The manager has his set positions during the games on the bench or leaning on the dugout steps. He’s often seen blowing bubbles staring straight ahead. We don’t often see him engaging with the players or the coaches or talking strategy. We read reports that say that Spring Training is run with a sort of country club atmosphere. We also read reports that the players don’t really have a relationship with the manager. Clint Frazier talked about this after he left the team. Often times the perception is that Aaron Boone is disconnected from the game and his players. We have seen instances where Boone has been badly outmanaged. It seems that there are times when the game strategy is planned beforehand and then the games are played with the manager as a disinterested spectator in the dugout staying with the pre-game plan no matter what the circumstances. Often times, it just seems like he’s going through the motions. We don’t see a lot of fire from the manager, pre-game, during the game, or in the post-game interviews. “It is what it is,” he seems to say time and again. “We’ll get them tomorrow.”

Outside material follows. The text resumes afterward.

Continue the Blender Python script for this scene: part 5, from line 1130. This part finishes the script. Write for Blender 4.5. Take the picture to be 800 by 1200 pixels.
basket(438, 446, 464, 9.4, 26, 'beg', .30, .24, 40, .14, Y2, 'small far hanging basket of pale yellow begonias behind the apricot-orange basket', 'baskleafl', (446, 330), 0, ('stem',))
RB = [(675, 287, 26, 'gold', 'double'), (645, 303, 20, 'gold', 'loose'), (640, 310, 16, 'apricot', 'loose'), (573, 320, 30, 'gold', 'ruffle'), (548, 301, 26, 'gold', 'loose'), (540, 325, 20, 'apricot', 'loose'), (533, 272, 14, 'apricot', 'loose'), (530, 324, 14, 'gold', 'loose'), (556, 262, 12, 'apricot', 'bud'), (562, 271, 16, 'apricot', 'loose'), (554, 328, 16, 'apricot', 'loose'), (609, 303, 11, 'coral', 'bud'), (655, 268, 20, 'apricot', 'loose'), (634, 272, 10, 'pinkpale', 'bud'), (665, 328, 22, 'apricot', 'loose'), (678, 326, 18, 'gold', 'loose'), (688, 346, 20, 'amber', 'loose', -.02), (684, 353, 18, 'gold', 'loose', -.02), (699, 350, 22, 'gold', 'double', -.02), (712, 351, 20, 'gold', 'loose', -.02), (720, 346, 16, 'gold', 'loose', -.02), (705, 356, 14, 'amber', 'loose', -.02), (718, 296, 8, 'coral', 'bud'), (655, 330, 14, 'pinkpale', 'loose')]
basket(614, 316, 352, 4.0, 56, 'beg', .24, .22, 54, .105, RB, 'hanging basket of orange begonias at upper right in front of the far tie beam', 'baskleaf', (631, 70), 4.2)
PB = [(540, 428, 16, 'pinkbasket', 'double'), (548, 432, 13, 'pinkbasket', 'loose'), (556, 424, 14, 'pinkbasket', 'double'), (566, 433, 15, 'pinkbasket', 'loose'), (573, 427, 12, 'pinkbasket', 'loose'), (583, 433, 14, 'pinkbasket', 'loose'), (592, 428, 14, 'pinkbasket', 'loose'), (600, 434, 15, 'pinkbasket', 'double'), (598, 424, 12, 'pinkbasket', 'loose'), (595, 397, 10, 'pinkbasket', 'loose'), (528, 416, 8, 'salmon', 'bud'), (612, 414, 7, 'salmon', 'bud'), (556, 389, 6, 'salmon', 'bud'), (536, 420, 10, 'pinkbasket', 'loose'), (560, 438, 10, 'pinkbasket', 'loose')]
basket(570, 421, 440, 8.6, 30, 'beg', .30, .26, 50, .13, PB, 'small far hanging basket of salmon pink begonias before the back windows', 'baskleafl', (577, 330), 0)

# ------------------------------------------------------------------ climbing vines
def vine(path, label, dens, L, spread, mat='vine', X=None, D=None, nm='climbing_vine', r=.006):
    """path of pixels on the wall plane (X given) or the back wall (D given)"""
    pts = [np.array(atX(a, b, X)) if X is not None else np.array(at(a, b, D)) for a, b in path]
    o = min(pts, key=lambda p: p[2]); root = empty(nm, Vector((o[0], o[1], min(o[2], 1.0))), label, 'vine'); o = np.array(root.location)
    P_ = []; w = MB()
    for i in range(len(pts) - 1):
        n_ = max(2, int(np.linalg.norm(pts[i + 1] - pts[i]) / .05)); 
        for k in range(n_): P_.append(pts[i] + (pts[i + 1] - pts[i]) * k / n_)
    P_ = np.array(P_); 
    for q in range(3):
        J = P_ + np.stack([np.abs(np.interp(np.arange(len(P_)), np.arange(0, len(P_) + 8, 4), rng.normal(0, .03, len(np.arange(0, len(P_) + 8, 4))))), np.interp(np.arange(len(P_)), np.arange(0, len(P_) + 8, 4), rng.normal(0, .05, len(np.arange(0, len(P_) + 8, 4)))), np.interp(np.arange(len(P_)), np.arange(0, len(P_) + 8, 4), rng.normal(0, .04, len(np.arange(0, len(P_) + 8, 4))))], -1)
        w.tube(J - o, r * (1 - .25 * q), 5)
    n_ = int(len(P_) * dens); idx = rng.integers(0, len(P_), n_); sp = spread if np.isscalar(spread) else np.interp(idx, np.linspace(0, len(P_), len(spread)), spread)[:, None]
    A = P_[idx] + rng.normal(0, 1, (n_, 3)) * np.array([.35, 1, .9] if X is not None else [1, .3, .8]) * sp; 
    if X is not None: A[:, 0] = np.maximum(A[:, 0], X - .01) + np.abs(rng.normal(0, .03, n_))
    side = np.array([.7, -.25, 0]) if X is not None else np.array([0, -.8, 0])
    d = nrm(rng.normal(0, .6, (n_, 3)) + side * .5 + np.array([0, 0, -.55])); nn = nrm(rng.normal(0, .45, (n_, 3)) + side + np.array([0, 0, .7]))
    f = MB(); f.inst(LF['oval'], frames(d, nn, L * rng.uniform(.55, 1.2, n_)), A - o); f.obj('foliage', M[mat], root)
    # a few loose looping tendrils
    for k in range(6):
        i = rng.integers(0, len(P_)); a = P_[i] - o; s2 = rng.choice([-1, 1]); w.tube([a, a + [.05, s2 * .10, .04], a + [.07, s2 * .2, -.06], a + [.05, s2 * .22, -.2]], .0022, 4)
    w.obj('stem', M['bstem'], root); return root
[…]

Again, maybe all of this is just a perception on my part. Maybe. (Although much of what I have speculated about in regard to all of this has seemed to come out as facts over time.)
And the front office, and the owner, seem genuinely disinterested in making a splash with player acquisitions through big time trades or free agent signings. That just doesn’t seem to be the Yankees way any longer. Each year that the Yankees spend on the sidelines in the winter, there’s another excuse. One year it’s the luxury tax, the next it’s that the players aren’t as good as they seem or they want too much money… This year the excuse has been that the lockout was coming and that the Yankees were being smart by waiting to see the new CBA before going all-in. We’ll see if that holds true or if it’s just another smokescreen. I don’t think the Yankees will be spending big when baseball returns. I also don’t think they have the resources to pull off a big trade. I hope they surprise me, but I doubt they will. The Yankees will state that the asking prices for the big trade targets are too expensive and that the free agents are also asking for way too much. Remember, the biggest deals the Yankees made last year were ones that ended up costing the team no money. That’s the way they went about it at the trade deadline. “We will try to improve, but not if it costs us an extra dime.”
It’s not a good look.
Again, the Yankees seem tired. It’s a franchise that seems exhausted by it all.
None of this looks like a team that has fire, passion, energy, determination, will, or desire. Real, or otherwise, it feels like a franchise that’s just going through the motions. It’s felt that way for years.
And now they lose a coach, one that would have added something a little different, one that might have given the Yankees a little something they otherwise lack. No one seems upset or bothered by it. And maybe they shouldn’t be. But the look is troubling.
“Yeah (yawn), we let him interview with the Mets,” the Yankees say. “We’re happy for Eric. It’s a great opportunity.”
Maybe it’s just me. Maybe.
But I’d like to see my team showing a little more spark.
In the big picture, losing a coach isn’t a big deal, but to me it represents something bigger.
It just doesn’t feel like they’re all in.
Maybe they are.
I think they aren’t.
For a long time the Yankees have felt like a franchise just going through the motions – at every level. It’s all perfunctory. It is what is it.
It’s the fire and the energy and the passion… that absolute desire to win… that seems to be missing. It seems missing in every way, every day, and always. From the top down.
If they were all in, if they believed in everything they were doing, wouldn’t there be a little more spark, a little fire, some energy… somewhere?